The “on hold” position, maintained right up till the consent decision was announced, sustained the expectation that the council might still notify the application. Both the substantive consent decision and the decision not to notify the application were communicated to the community at the same time.

More than one expert has looked at relevant parts of the District Plan and pointed out that, as well as significant issues, there were enough affected parties to warrant notification of this consent application. This page shows the fees schedule for resource consents. Public notification would have added $16K to the application fees. By choosing not to notify this application, the council has to now use many more thousands of ratepayers’ dollars to defend the decision, while the community has to find the money to hold them to account for their decision through a judicial review.

The many conditions attached to the consent show that the application was incomplete at the time of approval. For example, although there is obvious seepage on the site in wet weather, the important detail of a final geotechnical report has not been provided.

With regard to storm-water impacts and effects on existing public infrastructure, the consent acknowledges that the hydraulic effects of the proposed development on leachate contaminated flow during rainfall events have not been assessed and would require detailed hydraulic analysis/pipe hydraulic modelling. This has not been done. This aspect of the consent approval rests on the suggestion that there ‘could be’ an alternative option. We claim that this response is not conclusive.

houghton bay 2

This site’s character is integral to Wellington’s South Coast and the adjacent Reserve. Natural features such as the hillsides and escarpment faces are seen and enjoyed from the coastal road when travelling from the west. Right now there are two viewing platforms on the site where 2 out of 13 houses will be built. In the photos these platforms have been partly marked with red to show that this subdivision will definitely be seen from the coast road. There will be two more houses alongside and to the north of these two, and a further nine up the hill to the boundary of the scenic reserve above them. To the north of this site there are four houses on a similar size area of land.

The South Coast is widely recognised as an amenity landscape and a jewel in Wellington’s crown . . . Wellington’s “other face, an accessible wild exposed coastline contrasting with the sheltered harbour, and a point of arrival and departure for shipping and planes.” – (Environment Court Decision-Final-STP20-9-2007 Para.73)

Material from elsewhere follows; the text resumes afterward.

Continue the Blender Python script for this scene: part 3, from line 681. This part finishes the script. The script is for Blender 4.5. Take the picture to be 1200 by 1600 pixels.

We are seeking to overturn the council’s decision to not notify this RCA. A judicial review will be heard in the High Court at 10.00am on 21st October.

Coral Hyam is chair of the Friends of Houghton Bay.

11 comments:

  1. Lyall Bay, 22. September 2015, 12:44

    Pleased to see this happening, no matter what the future is for the coast we need to protect what we have. [via Twitter]

     
  2. JC, 22. September 2015, 12:48

    Do you really think the Council “chose” to ignore the community’s preference for public notification? Do you think the Council can change the rules on public notification on a case-by-case basis, depending on what a community prefers?

     
  3. Ian Apperley, 22. September 2015, 13:56

    “Do you really think the Council ‘chose’ to ignore the community’s preference for public notification? Do you think the Council can change the rules on public notification on a case-by-case basis, depending on what a community prefers?”
    Yep. Wouldn’t be the first time.

     
  4. Dolf van Asbeck, 22. September 2015, 15:09

    Council development project managers just have to learn that consultation is an iterative process and much more than a single local progressive association meeting that invites the developer to speak.

     
  5. Michael Gibson, 22. September 2015, 15:15

    In comment on “Yep. Wouldn’t be the first time”, I draw attention to the recent High Court success of our local Residents’ Association when the Wellington City Council was forced to back-track from a scheme for a mega-supermarket to be built in the middle of a residential part of Karori (Curtis Street).
    It is a disgrace that we are having bring judicial reviews and pay twice for such incompetence both as residents and as ratepayers (the Curtis Street mess cost the Council about $500,000 – & still they lost).
    In the Karori fiasco it was the Ward Councillors who were most to blame. Who is responsible for Houghton Bay?

     
  6. Anon, 23. September 2015, 12:54

    Looks like a good place for new houses, which Wellington so desperately needs. West-facing with good sea views.

     
  7. Susanna, 23. September 2015, 14:15

    It’s a terrible place for new houses. It was zoned red (not for building on) until mysteriously changed by the hcouncil recently (we are trying to find out why). It will also intensify the stormwater run off which is a huge problem in this area (acknowledged by the Regional Council). We need to analyse and make decisions carefully about housing for the future. What is the demographic profile of people who need housing? What is our housing problem? If we have a lack of housing, will homeless people be able to afford these (proposed) expensive ones? Will they want to go to an area very near the coast below the tsunami safe zone with sea levels rising, and with poor bus service to and from the city? I’m pretty sure this is about money and lack of proper planning, and sadly an uncaring attitude.

     
  8. CC, 23. September 2015, 18:23

    Does anyone know who owns the site, when they acquired it and what its zoning was prior to the last sale?

     
  9. Martin, 13. October 2015, 18:36

    A sad bunch of nimbys. They all own a house in the valley…why can’t others? I can hardly see the red-outline in the photos and if the land is zoned residential then why can’t residents live on it?

     
  10. Susanna Brow, 15. October 2015, 16:27

    With 160 members, it’s not a case of nimby behaviour. No one wants to stop others living here, but what is wanted is to stop someone making a quick buck from ruining character and environment in a lovely area. This is happening all over Wellington, NZ and much of the Western world. It needs to be stopped. I believe the “developer” has no intention to live in any of the houses he intends to build…

     
  11. Local, 11. November 2015, 11:08

    Ms Brow has undeniably changed the character of Houghton Bay as have Coral and Jacob, as has Roger of Fidels, as did Marco.
    Yes in my front yard but not in my neighbours, not sure about the acronym. Wannabe hippies get over yourselves, developers are young men trying to feed their families being held up by wealthy peeps with nothing better to do. Aaargh!!